**Problem to work on:** Return the full listing exactly as it is written.

***** Recorded information *****

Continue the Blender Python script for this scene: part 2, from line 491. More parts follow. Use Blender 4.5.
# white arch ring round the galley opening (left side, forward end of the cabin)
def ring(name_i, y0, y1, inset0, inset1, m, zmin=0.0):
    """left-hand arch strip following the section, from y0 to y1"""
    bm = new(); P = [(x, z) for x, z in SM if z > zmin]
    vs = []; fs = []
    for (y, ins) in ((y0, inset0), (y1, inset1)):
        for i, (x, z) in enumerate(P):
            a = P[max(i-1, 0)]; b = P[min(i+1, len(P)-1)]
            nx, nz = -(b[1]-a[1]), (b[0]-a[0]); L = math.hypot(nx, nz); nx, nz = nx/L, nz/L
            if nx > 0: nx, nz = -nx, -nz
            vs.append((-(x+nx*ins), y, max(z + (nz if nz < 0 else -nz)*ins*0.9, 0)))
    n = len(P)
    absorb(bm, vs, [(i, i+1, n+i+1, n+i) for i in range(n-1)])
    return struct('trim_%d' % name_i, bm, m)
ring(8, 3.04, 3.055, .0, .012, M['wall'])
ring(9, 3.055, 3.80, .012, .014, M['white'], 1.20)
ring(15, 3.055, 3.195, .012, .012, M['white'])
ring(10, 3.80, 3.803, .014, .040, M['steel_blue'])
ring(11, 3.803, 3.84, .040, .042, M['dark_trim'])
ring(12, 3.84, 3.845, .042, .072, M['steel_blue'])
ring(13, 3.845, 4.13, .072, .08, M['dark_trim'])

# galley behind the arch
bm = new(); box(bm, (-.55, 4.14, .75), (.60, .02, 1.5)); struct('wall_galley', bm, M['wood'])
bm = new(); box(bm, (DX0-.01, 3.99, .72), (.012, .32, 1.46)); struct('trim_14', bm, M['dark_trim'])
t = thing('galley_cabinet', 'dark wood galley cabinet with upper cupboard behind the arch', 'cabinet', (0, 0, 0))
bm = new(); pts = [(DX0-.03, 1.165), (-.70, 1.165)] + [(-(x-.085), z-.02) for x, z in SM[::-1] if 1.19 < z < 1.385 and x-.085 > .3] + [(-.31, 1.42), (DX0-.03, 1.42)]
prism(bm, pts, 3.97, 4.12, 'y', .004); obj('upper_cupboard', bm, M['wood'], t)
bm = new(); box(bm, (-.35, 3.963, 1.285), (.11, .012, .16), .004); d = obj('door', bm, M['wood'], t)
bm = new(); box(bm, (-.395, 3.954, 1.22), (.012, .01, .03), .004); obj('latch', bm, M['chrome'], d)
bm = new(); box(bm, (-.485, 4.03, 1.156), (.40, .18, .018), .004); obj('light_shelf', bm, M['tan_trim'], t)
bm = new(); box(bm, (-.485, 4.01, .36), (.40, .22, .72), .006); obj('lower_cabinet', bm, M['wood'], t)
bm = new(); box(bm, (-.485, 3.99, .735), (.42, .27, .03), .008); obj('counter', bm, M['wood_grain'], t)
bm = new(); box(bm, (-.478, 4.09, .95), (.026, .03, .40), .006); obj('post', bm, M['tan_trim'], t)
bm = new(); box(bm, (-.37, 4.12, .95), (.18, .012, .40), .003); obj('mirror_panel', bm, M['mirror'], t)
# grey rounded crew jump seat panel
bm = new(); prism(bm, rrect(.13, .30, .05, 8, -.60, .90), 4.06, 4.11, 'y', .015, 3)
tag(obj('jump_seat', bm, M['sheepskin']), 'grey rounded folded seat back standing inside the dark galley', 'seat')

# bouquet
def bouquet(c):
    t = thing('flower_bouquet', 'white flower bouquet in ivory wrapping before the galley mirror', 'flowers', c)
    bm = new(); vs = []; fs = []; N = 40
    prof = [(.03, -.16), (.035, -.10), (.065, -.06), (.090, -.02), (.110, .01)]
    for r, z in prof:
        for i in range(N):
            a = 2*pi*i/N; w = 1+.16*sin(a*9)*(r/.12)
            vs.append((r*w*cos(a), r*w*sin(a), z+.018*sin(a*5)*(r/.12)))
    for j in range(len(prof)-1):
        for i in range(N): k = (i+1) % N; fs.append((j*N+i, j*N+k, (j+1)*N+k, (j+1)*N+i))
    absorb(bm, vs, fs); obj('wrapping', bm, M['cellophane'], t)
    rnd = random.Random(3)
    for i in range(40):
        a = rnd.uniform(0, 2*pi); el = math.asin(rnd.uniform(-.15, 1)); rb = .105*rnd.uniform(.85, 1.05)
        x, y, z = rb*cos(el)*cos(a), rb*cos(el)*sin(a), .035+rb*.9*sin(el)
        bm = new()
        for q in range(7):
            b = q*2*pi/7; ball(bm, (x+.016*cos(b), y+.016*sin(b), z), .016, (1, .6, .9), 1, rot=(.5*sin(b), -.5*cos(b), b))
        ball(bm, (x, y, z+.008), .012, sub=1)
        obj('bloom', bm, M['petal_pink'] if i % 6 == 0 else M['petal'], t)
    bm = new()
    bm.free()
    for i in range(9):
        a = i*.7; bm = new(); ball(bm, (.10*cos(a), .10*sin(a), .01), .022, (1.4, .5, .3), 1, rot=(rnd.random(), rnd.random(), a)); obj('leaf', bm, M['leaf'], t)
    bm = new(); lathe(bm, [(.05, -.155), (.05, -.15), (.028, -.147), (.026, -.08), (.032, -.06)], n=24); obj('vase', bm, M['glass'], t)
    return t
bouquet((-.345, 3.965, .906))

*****

**The response:**
Continue the Blender Python script for this scene: part 2, from line 491. More parts follow. Use Blender 4.5.
# white arch ring round the galley opening (left side, forward end of the cabin)
def ring(name_i, y0, y1, inset0, inset1, m, zmin=0.0):
    """left-hand arch strip following the section, from y0 to y1"""
    bm = new(); P = [(x, z) for x, z in SM if z > zmin]
    vs = []; fs = []
    for (y, ins) in ((y0, inset0), (y1, inset1)):
        for i, (x, z) in enumerate(P):
            a = P[max(i-1, 0)]; b = P[min(i+1, len(P)-1)]
            nx, nz = -(b[1]-a[1]), (b[0]-a[0]); L = math.hypot(nx, nz); nx, nz = nx/L, nz/L
            if nx > 0: nx, nz = -nx, -nz
            vs.append((-(x+nx*ins), y, max(z + (nz if nz < 0 else -nz)*ins*0.9, 0)))
    n = len(P)
    absorb(bm, vs, [(i, i+1, n+i+1, n+i) for i in range(n-1)])
    return struct('trim_%d' % name_i, bm, m)
ring(8, 3.04, 3.055, .0, .012, M['wall'])
ring(9, 3.055, 3.80, .012, .014, M['white'], 1.20)
ring(15, 3.055, 3.195, .012, .012, M['white'])
ring(10, 3.80, 3.803, .014, .040, M['steel_blue'])
ring(11, 3.803, 3.84, .040, .042, M['dark_trim'])
ring(12, 3.84, 3.845, .042, .072, M['steel_blue'])
ring(13, 3.845, 4.13, .072, .08, M['dark_trim'])

# galley behind the arch
bm = new(); box(bm, (-.55, 4.14, .75), (.60, .02, 1.5)); struct('wall_galley', bm, M['wood'])
bm = new(); box(bm, (DX0-.01, 3.99, .72), (.012, .32, 1.46)); struct('trim_14', bm, M['dark_trim'])
t = thing('galley_cabinet', 'dark wood galley cabinet with upper cupboard behind the arch', 'cabinet', (0, 0, 0))
bm = new(); pts = [(DX0-.03, 1.165), (-.70, 1.165)] + [(-(x-.085), z-.02) for x, z in SM[::-1] if 1.19 < z < 1.385 and x-.085 > .3] + [(-.31, 1.42), (DX0-.03, 1.42)]
prism(bm, pts, 3.97, 4.12, 'y', .004); obj('upper_cupboard', bm, M['wood'], t)
bm = new(); box(bm, (-.35, 3.963, 1.285), (.11, .012, .16), .004); d = obj('door', bm, M['wood'], t)
bm = new(); box(bm, (-.395, 3.954, 1.22), (.012, .01, .03), .004); obj('latch', bm, M['chrome'], d)
bm = new(); box(bm, (-.485, 4.03, 1.156), (.40, .18, .018), .004); obj('light_shelf', bm, M['tan_trim'], t)
bm = new(); box(bm, (-.485, 4.01, .36), (.40, .22, .72), .006); obj('lower_cabinet', bm, M['wood'], t)
bm = new(); box(bm, (-.485, 3.99, .735), (.42, .27, .03), .008); obj('counter', bm, M['wood_grain'], t)
bm = new(); box(bm, (-.478, 4.09, .95), (.026, .03, .40), .006); obj('post', bm, M['tan_trim'], t)
bm = new(); box(bm, (-.37, 4.12, .95), (.18, .012, .40), .003); obj('mirror_panel', bm, M['mirror'], t)
# grey rounded crew jump seat panel
bm = new(); prism(bm, rrect(.13, .30, .05, 8, -.60, .90), 4.06, 4.11, 'y', .015, 3)
tag(obj('jump_seat', bm, M['sheepskin']), 'grey rounded folded seat back standing inside the dark galley', 'seat')

# bouquet
def bouquet(c):
    t = thing('flower_bouquet', 'white flower bouquet in ivory wrapping before the galley mirror', 'flowers', c)
    bm = new(); vs = []; fs = []; N = 40
    prof = [(.03, -.16), (.035, -.10), (.065, -.06), (.090, -.02), (.110, .01)]
    for r, z in prof:
        for i in range(N):
            a = 2*pi*i/N; w = 1+.16*sin(a*9)*(r/.12)
            vs.append((r*w*cos(a), r*w*sin(a), z+.018*sin(a*5)*(r/.12)))
    for j in range(len(prof)-1):
        for i in range(N): k = (i+1) % N; fs.append((j*N+i, j*N+k, (j+1)*N+k, (j+1)*N+i))
    absorb(bm, vs, fs); obj('wrapping', bm, M['cellophane'], t)
    rnd = random.Random(3)
    for i in range(40):
        a = rnd.uniform(0, 2*pi); el = math.asin(rnd.uniform(-.15, 1)); rb = .105*rnd.uniform(.85, 1.05)
        x, y, z = rb*cos(el)*cos(a), rb*cos(el)*sin(a), .035+rb*.9*sin(el)
        bm = new()
        for q in range(7):
            b = q*2*pi/7; ball(bm, (x+.016*cos(b), y+.016*sin(b), z), .016, (1, .6, .9), 1, rot=(.5*sin(b), -.5*cos(b), b))
        ball(bm, (x, y, z+.008), .012, sub=1)
        obj('bloom', bm, M['petal_pink'] if i % 6 == 0 else M['petal'], t)
    bm = new()
    bm.free()
    for i in range(9):
        a = i*.7; bm = new(); ball(bm, (.10*cos(a), .10*sin(a), .01), .022, (1.4, .5, .3), 1, rot=(rnd.random(), rnd.random(), a)); obj('leaf', bm, M['leaf'], t)
    bm = new(); lathe(bm, [(.05, -.155), (.05, -.15), (.028, -.147), (.026, -.08), (.032, -.06)], n=24); obj('vase', bm, M['glass'], t)
    return t
bouquet((-.345, 3.965, .906))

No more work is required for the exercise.